Sur la recevabilité de l’action originaire, l’établissement d’enseignement fait valoir qu’il y a deux procédures, qui sont mélangées en l’espèce, d’une part un référé sur pied de l’article 584, § 2 du Code judiciaire (mesures provisoires) et l’autre conformément à l’article 32decies, § 2 de la loi du 4 août 1996 (mesures de cessation). Ces deux procédures sont exclusives l’une de l’autre. La cour du travail relève que, s’agissant de deux actions distinctes avec des fondements juridiques différents, elles peuvent cependant être recevables, en application de l’article 701 du Code judiciaire, qui dispose que diverses demandes entre deux ou plusieurs parties peuvent, si elles sont connexes, être introduites par le même acte. Il s’agit d’une exception au principe suivant lequel une citation ne peut introduire qu’une seule action. En l’occurrence, la cour conclut qu’il a connexité, les faits invoqués à l’appui des deux demandes étant identiques et l’objet étant le même. La cour relève encore que si elles n’avaient pas été introduites ensemble, il y aurait eu lieu à jonction.

Sur le référé, la cour reprend les pouvoirs du juge des référés et rappelle les principes qui guident la matière. Le juge des référés peut intervenir pour ordonner des mesures urgentes et provisoires lorsqu’un acte administratif parait porter fautivement atteinte à des droits civils subjectifs. C’est l’enseignement de la Cour de cassation et la cour du travail rappelle notamment un arrêt du 27 novembre 1992 (Cass., 27 novembre 1992, Pas. 1992, p. 1315).

En l’occurrence, examinant prima facie les éléments de la cause, la cour constate que la priorité alléguée ne semble s’appliquer qu’aux membres du personnel ne bénéficiant pas déjà d’une charge complète et que, a priori le refus de l’institution ne porte pas atteinte à un droit subjectif de l’intéressée.

En ce qui concerne l’article 32tredecies de la loi du 4 août 1996, la cour rappelle que celle-ci a été engagée et nommée à titre définitif et pour une charge complète pour des fonctions d’éducatrice économe. Les décisions prises auraient pour conséquence de la réintégrer dans cette fonction, la cour constatant en outre que les congés-détachement accordés par le passé l’ont toujours été à titre temporaire. Aucun droit subjectif ou aucune apparence de droit n’est établie et les mesures sollicitées ne sont dès lors pas considérées comme des mesures provisoires. La cour considère ne pas devoir y faire droit.

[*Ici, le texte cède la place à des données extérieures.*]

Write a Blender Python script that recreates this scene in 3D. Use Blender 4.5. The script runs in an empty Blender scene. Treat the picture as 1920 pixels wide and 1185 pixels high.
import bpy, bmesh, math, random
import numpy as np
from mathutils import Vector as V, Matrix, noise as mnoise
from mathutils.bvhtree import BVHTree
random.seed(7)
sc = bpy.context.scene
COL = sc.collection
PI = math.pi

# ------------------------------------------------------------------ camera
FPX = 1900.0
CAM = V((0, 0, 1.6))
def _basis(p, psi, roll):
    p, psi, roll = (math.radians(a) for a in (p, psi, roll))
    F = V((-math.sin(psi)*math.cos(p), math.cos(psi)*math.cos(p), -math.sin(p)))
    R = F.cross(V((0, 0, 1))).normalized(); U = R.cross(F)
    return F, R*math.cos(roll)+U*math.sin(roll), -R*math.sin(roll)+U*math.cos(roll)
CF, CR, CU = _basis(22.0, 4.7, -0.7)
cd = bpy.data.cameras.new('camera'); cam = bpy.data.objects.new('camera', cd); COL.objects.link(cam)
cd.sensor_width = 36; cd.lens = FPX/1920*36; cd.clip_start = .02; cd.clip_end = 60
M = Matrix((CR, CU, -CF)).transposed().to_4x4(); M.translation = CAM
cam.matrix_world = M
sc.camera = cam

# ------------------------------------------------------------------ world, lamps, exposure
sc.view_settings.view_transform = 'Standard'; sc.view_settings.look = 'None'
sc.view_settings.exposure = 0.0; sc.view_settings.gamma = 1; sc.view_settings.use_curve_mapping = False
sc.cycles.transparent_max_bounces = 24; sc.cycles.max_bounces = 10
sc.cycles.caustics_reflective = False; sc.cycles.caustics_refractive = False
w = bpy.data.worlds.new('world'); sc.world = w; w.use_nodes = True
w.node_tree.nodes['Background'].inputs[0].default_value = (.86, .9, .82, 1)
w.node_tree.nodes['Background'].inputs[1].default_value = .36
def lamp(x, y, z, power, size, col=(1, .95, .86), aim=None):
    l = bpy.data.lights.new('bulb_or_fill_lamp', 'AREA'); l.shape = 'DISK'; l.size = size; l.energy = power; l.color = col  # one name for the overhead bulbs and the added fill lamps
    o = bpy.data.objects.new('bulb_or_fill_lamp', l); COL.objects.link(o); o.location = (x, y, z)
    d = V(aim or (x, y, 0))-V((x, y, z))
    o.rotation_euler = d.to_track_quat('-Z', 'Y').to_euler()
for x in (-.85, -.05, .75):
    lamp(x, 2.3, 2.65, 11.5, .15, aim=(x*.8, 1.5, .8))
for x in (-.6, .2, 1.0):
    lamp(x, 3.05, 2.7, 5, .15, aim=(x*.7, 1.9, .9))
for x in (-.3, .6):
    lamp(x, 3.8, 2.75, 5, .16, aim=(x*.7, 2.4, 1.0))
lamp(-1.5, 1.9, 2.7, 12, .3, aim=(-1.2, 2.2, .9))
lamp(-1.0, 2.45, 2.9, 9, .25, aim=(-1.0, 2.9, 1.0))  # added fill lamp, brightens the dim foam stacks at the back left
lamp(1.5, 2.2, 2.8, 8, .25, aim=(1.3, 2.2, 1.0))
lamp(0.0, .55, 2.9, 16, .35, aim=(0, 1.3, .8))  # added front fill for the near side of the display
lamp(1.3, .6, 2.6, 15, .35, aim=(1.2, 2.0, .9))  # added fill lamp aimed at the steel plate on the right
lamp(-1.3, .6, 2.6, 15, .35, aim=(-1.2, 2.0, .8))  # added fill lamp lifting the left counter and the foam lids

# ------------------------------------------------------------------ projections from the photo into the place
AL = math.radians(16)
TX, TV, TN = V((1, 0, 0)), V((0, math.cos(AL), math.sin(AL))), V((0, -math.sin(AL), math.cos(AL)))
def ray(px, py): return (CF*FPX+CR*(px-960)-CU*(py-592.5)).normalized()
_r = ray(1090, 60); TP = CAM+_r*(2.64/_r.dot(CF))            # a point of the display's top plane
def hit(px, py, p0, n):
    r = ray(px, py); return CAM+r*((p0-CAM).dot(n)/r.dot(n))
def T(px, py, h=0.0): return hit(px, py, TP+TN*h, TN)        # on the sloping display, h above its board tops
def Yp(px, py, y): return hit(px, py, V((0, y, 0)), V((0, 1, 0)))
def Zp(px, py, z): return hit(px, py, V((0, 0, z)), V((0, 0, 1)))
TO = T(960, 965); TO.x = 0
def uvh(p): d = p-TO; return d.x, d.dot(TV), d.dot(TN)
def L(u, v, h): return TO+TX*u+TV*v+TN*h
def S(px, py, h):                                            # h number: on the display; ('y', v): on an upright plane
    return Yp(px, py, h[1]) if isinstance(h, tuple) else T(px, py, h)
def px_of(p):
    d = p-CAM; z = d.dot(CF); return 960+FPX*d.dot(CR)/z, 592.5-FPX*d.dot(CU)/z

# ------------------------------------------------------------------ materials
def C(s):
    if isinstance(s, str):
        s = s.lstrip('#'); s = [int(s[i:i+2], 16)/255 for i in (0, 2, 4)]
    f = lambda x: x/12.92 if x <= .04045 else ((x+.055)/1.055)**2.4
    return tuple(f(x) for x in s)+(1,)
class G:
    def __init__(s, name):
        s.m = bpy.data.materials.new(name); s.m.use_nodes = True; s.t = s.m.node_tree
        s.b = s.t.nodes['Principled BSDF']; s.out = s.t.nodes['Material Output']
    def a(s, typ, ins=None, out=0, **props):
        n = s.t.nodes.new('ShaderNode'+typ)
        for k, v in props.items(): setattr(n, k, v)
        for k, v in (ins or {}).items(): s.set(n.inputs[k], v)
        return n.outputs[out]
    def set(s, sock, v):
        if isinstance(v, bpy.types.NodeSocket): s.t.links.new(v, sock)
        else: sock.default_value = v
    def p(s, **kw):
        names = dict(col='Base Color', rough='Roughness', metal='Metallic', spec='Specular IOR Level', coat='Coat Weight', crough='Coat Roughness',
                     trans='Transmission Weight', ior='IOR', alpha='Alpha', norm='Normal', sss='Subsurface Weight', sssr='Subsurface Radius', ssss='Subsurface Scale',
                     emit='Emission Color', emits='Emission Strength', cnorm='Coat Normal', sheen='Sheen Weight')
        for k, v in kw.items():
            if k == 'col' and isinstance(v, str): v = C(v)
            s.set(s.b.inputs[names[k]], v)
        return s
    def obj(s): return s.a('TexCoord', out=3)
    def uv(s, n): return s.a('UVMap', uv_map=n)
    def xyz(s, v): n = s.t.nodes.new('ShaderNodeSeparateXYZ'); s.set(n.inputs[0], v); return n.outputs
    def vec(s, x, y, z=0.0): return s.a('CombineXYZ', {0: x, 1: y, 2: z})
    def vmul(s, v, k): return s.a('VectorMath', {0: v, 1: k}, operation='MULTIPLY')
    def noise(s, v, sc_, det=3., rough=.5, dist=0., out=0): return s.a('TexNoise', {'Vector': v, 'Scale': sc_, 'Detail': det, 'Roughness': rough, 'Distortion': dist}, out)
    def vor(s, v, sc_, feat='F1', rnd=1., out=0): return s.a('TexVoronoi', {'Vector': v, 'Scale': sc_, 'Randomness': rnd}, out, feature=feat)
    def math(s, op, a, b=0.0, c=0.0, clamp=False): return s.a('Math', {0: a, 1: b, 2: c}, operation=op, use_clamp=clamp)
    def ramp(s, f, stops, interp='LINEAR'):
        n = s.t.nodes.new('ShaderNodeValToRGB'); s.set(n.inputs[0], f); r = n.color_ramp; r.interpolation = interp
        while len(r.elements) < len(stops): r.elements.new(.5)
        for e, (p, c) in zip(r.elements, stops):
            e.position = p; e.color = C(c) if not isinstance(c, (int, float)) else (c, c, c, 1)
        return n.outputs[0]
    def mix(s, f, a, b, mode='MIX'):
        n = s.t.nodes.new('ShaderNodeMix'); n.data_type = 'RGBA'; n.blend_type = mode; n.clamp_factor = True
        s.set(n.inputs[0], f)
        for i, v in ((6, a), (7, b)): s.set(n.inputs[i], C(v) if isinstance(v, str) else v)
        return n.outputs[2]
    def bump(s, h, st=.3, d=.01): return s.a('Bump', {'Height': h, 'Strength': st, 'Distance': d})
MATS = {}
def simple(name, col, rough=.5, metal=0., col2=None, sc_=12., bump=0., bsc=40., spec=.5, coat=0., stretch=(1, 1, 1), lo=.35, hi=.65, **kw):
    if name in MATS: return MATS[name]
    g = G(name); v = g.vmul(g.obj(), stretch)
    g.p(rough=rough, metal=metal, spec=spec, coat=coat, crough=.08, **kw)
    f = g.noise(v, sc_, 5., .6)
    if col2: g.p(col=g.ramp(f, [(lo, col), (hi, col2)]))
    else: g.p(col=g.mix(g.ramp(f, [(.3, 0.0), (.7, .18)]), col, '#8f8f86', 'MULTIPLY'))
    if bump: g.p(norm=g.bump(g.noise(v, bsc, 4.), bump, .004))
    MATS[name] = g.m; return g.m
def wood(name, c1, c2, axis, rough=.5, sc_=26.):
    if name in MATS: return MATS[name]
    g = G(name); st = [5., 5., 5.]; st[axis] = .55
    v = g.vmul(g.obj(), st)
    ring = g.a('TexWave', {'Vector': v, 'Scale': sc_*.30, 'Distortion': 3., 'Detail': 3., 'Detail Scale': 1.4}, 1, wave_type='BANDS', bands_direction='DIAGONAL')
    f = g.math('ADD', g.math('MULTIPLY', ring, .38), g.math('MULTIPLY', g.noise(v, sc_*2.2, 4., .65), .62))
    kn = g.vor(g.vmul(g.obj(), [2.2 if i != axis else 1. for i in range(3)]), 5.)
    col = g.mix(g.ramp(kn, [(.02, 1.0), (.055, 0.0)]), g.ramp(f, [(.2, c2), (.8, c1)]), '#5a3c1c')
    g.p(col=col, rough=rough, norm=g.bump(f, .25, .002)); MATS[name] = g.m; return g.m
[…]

Enfin, sur la demande en cessation, fondée sur l’article 32decies, § 2, qui permet au président du tribunal du travail de constater l’existence de faits de violence ou de harcèlement et d’en ordonner la cessation dans le délai qu’il fixe, la cour constate que ce texte permet au président du tribunal du travail d’imposer à l’employeur des mesures provisoires ayant pour but de faire cesser de tels faits. Les mesures en cause doivent donc être de nature à contribuer à la cessation de l’acte ou de ses effets.

La cour constate cependant que les mesures sollicitées n’ont pas ce caractère. Il s’agit au contraire d’injonctions adressées au pouvoir organisateur de l’institution d’attribuer un poste de professeur et de faire droit à une demande de congé-détachement. Pour la cour, le refus de l’établissement d’accorder ce congé-détachement et de permettre à l’intéressée d’être désignée une nouvelle fois à titre temporaire comme professeur n’apparait pas abusif en soi.

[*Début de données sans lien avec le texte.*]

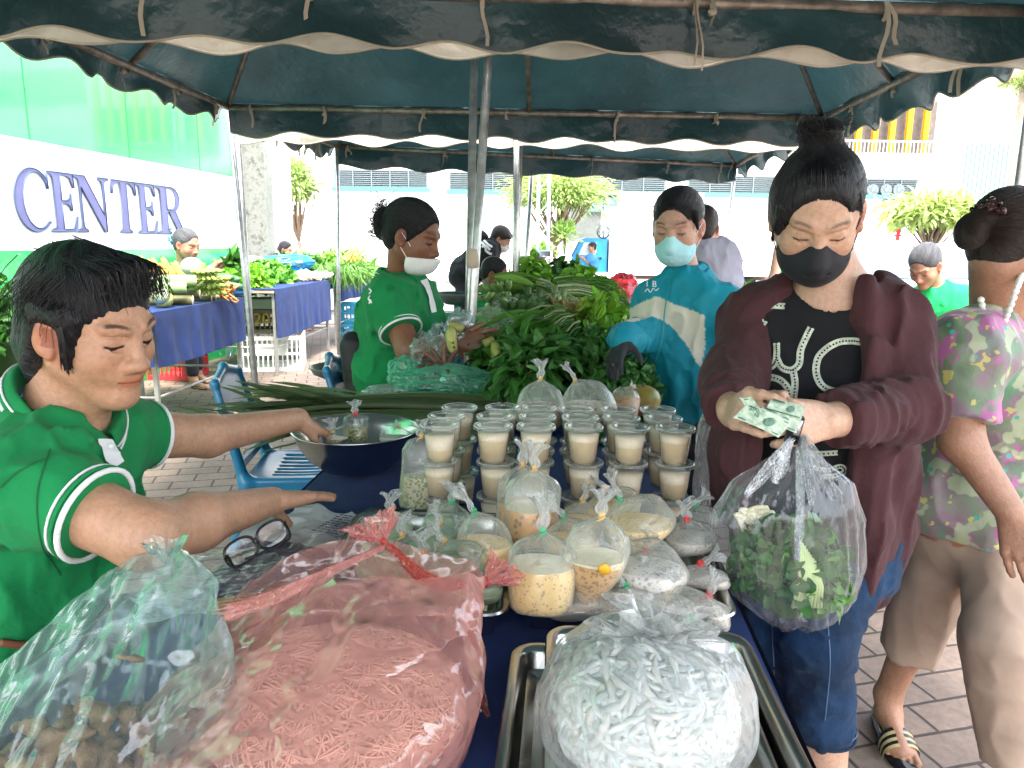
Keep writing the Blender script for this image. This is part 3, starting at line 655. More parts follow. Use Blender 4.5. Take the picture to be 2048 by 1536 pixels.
# poles
pole(tA, (985, -20), (946, 600), 2.72, .0155); pole(tB, (950, 60), (938, 600), 2.86, .0150)
pole(tB, (457, 212), (487, 520), 4.75, .019); pole(tC, (473, 238), (492, 520), 4.95, .019)
pole(tB, (1034, 100), (1031, 555), 4.9, .019); pole(tC, (1043, 110), (1034, 560), 5.05, .019)
pole(tB, (1645, 236), (1640, 560), 4.75, .019)
pole(tC, (674, 293), (676, 510), float(cBL[1]), .019); pole(tC, (1471, 331), (1447, 545), float(cBR[1]), .019); pole(tC, (1066, 290), (1053, 520), float(cBL[1]+cBR[1])/2, .019)
for c_, t_ in ((aBL+(0, -3.6, 0), tA), (aBR+(0, -3.6, 0), tA), (aBR+(.02, 0, 0), tA), (aBL+(-.02, 0, 0), tA)):
    MB().tube([c_, c_*(1, 1, 0)], .02, 10).build('pole', M_steel, t_)
# tie straps: (px, py of the bar, length, kind)
def onbar(par, A, B, px, L, kind, seed):
    f = np.linspace(0, 1, 400)[:, None]; pts = A+(B-A)*f; M_ = np.array(CM.to_3x3()); q = (pts-(0, 0, CAMH))@M_; u = 1024+FPX*q[:, 0]/-q[:, 2]
    u[q[:, 2] > -.05] = 1e9; k = int(np.argmin(abs(u-px))); strap(par, pts[k]+(0, -.0, -.018), L, kind, seed)
for k, (px, L, kd) in enumerate(((298, .14, 2), (625, .15, 2), (967, .14, 2), (1391, .2, 0), (1424, .06, 1), (1768, .17, 0))): onbar(tA, aBL, aBR, px, L, kd, k)
for k, (px, L, kd) in enumerate(((503, .10, 2), (651, .10, 1), (847, .11, 0), (1012, .03, 2), (1236, .15, 0), (1433, .05, 1), (1597, .12, 0))): onbar(tB, bBL, bBR, px, L, kd, k+10)
for k, (px, L, kd) in enumerate(((95, .07, 2), (250, .13, 1), (357, .1, 2), (432, .12, 0))): onbar(tB, bFL, bBL, px, L, kd, k+20)
for k, (px, L, kd) in enumerate(((1700, .15, 0), (1785, .05, 1), (1918, .16, 0), (1650, .12, 2))): onbar(tB, bFR, bBR, px, L, kd, k+30)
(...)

À l’intimée, qui conclut cependant à ce caractère abusif du fait que le refus s’inscrit dans un contexte de harcèlement, la cour reproche alors de ne pas postuler la cessation des différents actes de harcèlement qu’elle impute à la directrice mais de viser uniquement sa non désignation. La cour se déclare dès lors non saisie de l’examen des faits visés, et ce d’autant que dans le cadre de l’acte en cassation l’article 32decies invite le président du tribunal du travail à constater l’existence des faits dont il lui est demandé d’ordonner la cessation. Elle rappelle encore le rapport du conseiller en prévention, qui a conclu à l’existence d’un conflit mais à l’absence de harcèlement.

Enfin, l’intéressée n’ayant pas de droit subjectif à être détachée temporairement, le refus de renouvellement en lui-même n’est pas davantage constitutif d’un abus dès lors qu’il a à sa base un rapport d’inspection et d’autres manifestations d’insatisfaction.

Surabondamment la cour relève encore que les mesures sollicitées auraient pour effet d’ôter au pouvoir organisateur sa liberté d’appréciation dans l’engagement d’un enseignant et que de telles mesures – demandées pour une année académique – dépassent les pouvoirs du président du tribunal dans le cadre de l’action en cessation.

Intérêt de la décision

Dans cet arrêt très motivé, la Cour du travail de Bruxelles rappelle dans un premier temps que dans le cadre de l’action en cessation, le juge doit constater des faits de harcèlement pour pouvoir en ordonner la cessation. Il appartient dès lors au demandeur d’établir l’existence de ceux-ci afin de pouvoir alléguer utilement qu’il y est porté atteinte.

Par ailleurs, le juge des référés ne peut intervenir, dans ce type de litige que s’il est porté fautivement atteinte à des droits civils subjectifs.